[Data]

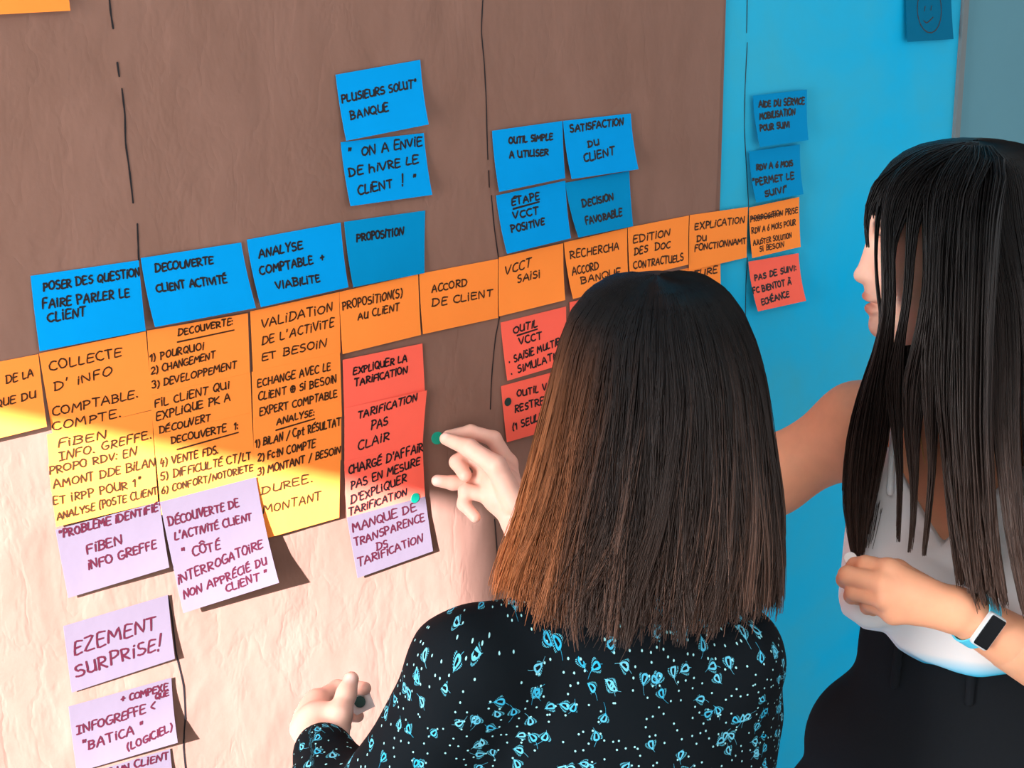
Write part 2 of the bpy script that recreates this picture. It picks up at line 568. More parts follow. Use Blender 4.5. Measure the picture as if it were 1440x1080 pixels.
B = dict(group=TL_BL, pen=2.7)
note('B1', 'blue sticky note reading poser des question, first of the blue row', M_BLUE, [(43, 388), (195, 366), (205, 465), (56, 494)],
     [('POSER DES QUESTiON', 61, 409, 196, 388, 13), ('FAiRE PARLER LE', 60, 434, 181, 417.5, 14), ('CLiENT', 67, 453, 119, 444, 14)], lift=(0.006, 0.004), **B)
note('B2', 'blue sticky note reading decouverte client activité, left side curling off the paper', M_BLUE, [(198, 363), (339, 341), (360, 433), (218, 460)],
     [('DECOUVERTE', 219, 383, 299, 371, 12), ('CLiENT ACTiViTÉ', 221, 411, 319.5, 398, 12)], layer=1, lift=(0.013, 0.010), **B)
note('B3', 'blue sticky note reading analyse comptable + viabilite', M_BLUE, [(347, 337), (479, 313), (490, 404), (367, 432)],
     [('ANALYSE', 365, 363, 425, 350, 13), ('COMPTABLE  +', 367, 387, 456, 367, 12), ('ViABiLiTE', 389, 407, 449, 396, 12)], lift=(0.012, 0.008), **B)
note('B4', 'darker blue sticky note with the single word proposition', M_BLUED, [(484, 312), (598, 296), (597, 384), (497, 404)],
     [('PROPOSiTiON', 502, 340, 567, 330, 12)], lift=(0.010, 0.003), **B)
note('B5', 'blue sticky note reading plusieurs solut banque, highest on the brown paper', M_BLUE, [(472, 105), (591, 84), (603, 175), (487, 198)],
     [('PLUSiEURS SOLUT°', 482, 144, 586, 122, 12), ('BANQUE', 494, 168, 546, 155.5, 13)], layer=1, lift=(0.008, 0.010), **B)
note('B6', 'blue sticky note reading on a envie, with an exclamation mark', M_BLUE, [(479, 200), (596, 187), (608, 274), (493, 290)],
     [('"  ON A ENViE', 491, 222, 594, 204, 14), ('DE hiVRE LE', 492, 248, 589, 229, 13), ('CLiENT  !  "', 504, 274, 585, 256, 13)], lift=(0.008, 0.008), **B)
note('B7', 'blue sticky note reading outil simple a utiliser, upper left of the block of four', M_BLUE, [(692, 184), (791, 170), (795, 250.5), (702, 270)],
     [('OUTiL SiMPLE', 716, 202, 777, 196, 10), ('A UTiLiSER', 717, 222, 771, 218, 10)], layer=1, lift=(0.008, 0.005), **B)
note('B8', 'bright blue sticky note reading satisfaction du client, upper right of the block of four', M_BLUE, [(792, 170), (887, 159.5), (898, 238), (804, 252)],
     [('SATiSFACTiON', 802.5, 186, 877, 175, 11), ('DU', 828, 207, 843, 203, 10), ('CLiENT', 822.5, 228, 864, 217, 12)], layer=2, lift=(0.010, 0.010), **B)
note('B9', 'blue sticky note reading étape vcct positive, lower left of the block of four', M_BLUE, [(697.5, 275), (795, 254), (803, 335), (713, 357)],
     [('ÉTAPE', 720, 289, 758.5, 280, 11), ('VCCT', 722.5, 308, 757, 301, 11), ('POSiTiVE', 720, 327, 766, 316, 11)], lift=(0.009, 0.008), extra=[[(722, 294), (758, 284)]], **B)
note('B10', 'darker blue sticky note reading decision favorable, lower right of the block of four', M_BLUED, [(795, 257), (885, 240.5), (890.5, 318), (813.5, 334)],
     [('DECiSiON', 820.5, 291, 863, 281, 11), ('FAVORABLE', 825, 316, 874.5, 303, 11)], lift=(0.013, 0.004), **B)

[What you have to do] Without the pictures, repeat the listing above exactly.

[The output]
Write part 2 of the bpy script that recreates this picture. It picks up at line 568. More parts follow. Use Blender 4.5. Measure the picture as if it were 1440x1080 pixels.
B = dict(group=TL_BL, pen=2.7)
note('B1', 'blue sticky note reading poser des question, first of the blue row', M_BLUE, [(43, 388), (195, 366), (205, 465), (56, 494)],
     [('POSER DES QUESTiON', 61, 409, 196, 388, 13), ('FAiRE PARLER LE', 60, 434, 181, 417.5, 14), ('CLiENT', 67, 453, 119, 444, 14)], lift=(0.006, 0.004), **B)
note('B2', 'blue sticky note reading decouverte client activité, left side curling off the paper', M_BLUE, [(198, 363), (339, 341), (360, 433), (218, 460)],
     [('DECOUVERTE', 219, 383, 299, 371, 12), ('CLiENT ACTiViTÉ', 221, 411, 319.5, 398, 12)], layer=1, lift=(0.013, 0.010), **B)
note('B3', 'blue sticky note reading analyse comptable + viabilite', M_BLUE, [(347, 337), (479, 313), (490, 404), (367, 432)],
     [('ANALYSE', 365, 363, 425, 350, 13), ('COMPTABLE  +', 367, 387, 456, 367, 12), ('ViABiLiTE', 389, 407, 449, 396, 12)], lift=(0.012, 0.008), **B)
note('B4', 'darker blue sticky note with the single word proposition', M_BLUED, [(484, 312), (598, 296), (597, 384), (497, 404)],
     [('PROPOSiTiON', 502, 340, 567, 330, 12)], lift=(0.010, 0.003), **B)
note('B5', 'blue sticky note reading plusieurs solut banque, highest on the brown paper', M_BLUE, [(472, 105), (591, 84), (603, 175), (487, 198)],
     [('PLUSiEURS SOLUT°', 482, 144, 586, 122, 12), ('BANQUE', 494, 168, 546, 155.5, 13)], layer=1, lift=(0.008, 0.010), **B)
note('B6', 'blue sticky note reading on a envie, with an exclamation mark', M_BLUE, [(479, 200), (596, 187), (608, 274), (493, 290)],
     [('"  ON A ENViE', 491, 222, 594, 204, 14), ('DE hiVRE LE', 492, 248, 589, 229, 13), ('CLiENT  !  "', 504, 274, 585, 256, 13)], lift=(0.008, 0.008), **B)
note('B7', 'blue sticky note reading outil simple a utiliser, upper left of the block of four', M_BLUE, [(692, 184), (791, 170), (795, 250.5), (702, 270)],
     [('OUTiL SiMPLE', 716, 202, 777, 196, 10), ('A UTiLiSER', 717, 222, 771, 218, 10)], layer=1, lift=(0.008, 0.005), **B)
note('B8', 'bright blue sticky note reading satisfaction du client, upper right of the block of four', M_BLUE, [(792, 170), (887, 159.5), (898, 238), (804, 252)],
     [('SATiSFACTiON', 802.5, 186, 877, 175, 11), ('DU', 828, 207, 843, 203, 10), ('CLiENT', 822.5, 228, 864, 217, 12)], layer=2, lift=(0.010, 0.010), **B)
note('B9', 'blue sticky note reading étape vcct positive, lower left of the block of four', M_BLUE, [(697.5, 275), (795, 254), (803, 335), (713, 357)],
     [('ÉTAPE', 720, 289, 758.5, 280, 11), ('VCCT', 722.5, 308, 757, 301, 11), ('POSiTiVE', 720, 327, 766, 316, 11)], lift=(0.009, 0.008), extra=[[(722, 294), (758, 284)]], **B)
note('B10', 'darker blue sticky note reading decision favorable, lower right of the block of four', M_BLUED, [(795, 257), (885, 240.5), (890.5, 318), (813.5, 334)],
     [('DECiSiON', 820.5, 291, 863, 281, 11), ('FAVORABLE', 825, 316, 874.5, 303, 11)], lift=(0.013, 0.004), **B)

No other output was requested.